Yes, the reason is that it's a tradition to have it this way. Python IMHO has decent enough assignment semantics that using "default argument expressions" model would've been fine, unlike e.g. in C++.


> Well, those things are called "default argument values", not "default argument expressions", you know.

No, I didn't know that, and I'd guess that the vast majority of Python developers don't, because people don't generally learn Python by reading the docs front to back and finding out the official names of everything.

> It's a value that's reused for every function call, not an expression that re-evaluated at every function call.

No one is confused about that. I'm aware that's how it is, but is that how it should be? I.e. if we could choose for this to be reused for every function call or re-evaluated every function call, which results in more intuitive behavior?


I think calling it a default argument object would be much more clear. "Value" can still refer to an abstract, immutable concept, even the python docs use it like that at some places.


if you compare

> a = [0]

and

> b = [0]

these two expressions produces different 'value' objects for `[0]`, and modifying `a.append(a[-1] + 1)` does not change b.

so it's unintuitive that using `[0]` as a default value in a function argument can cause that argument to retain the same value across multiple function calls, when programmers would assume the argument to a function is not the same across multiple invocations.

The issue really here is the usage of an array object, which is not a value object (immutable), but a reference object. It would not have been a problem if the default argument was a string, or a number.

This is a reason not to use arrays in default arguments.

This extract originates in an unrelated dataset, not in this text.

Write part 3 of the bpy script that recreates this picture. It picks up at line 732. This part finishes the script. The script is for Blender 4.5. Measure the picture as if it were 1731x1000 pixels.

Very technically speaking, in "def f(a=[0]): ..." or in "a = [[0]] * 4" there is only one textual occurrence of "[0]", and the function definition is literally evaluated to define a function (you can try def "f(a=sys.stdout.write('Hi!')): return" in REPL to see when the default value gets constructed).

On the other hand, if we abstract from the technical minutiae, yes, it would have been entirely possible for Python to treat default arguments in the function definitions as expressions, by using machinery similar to what gets used for comprehensions: after all, as you point out, function's arguments (and local variables) do get re-assigned on every function call.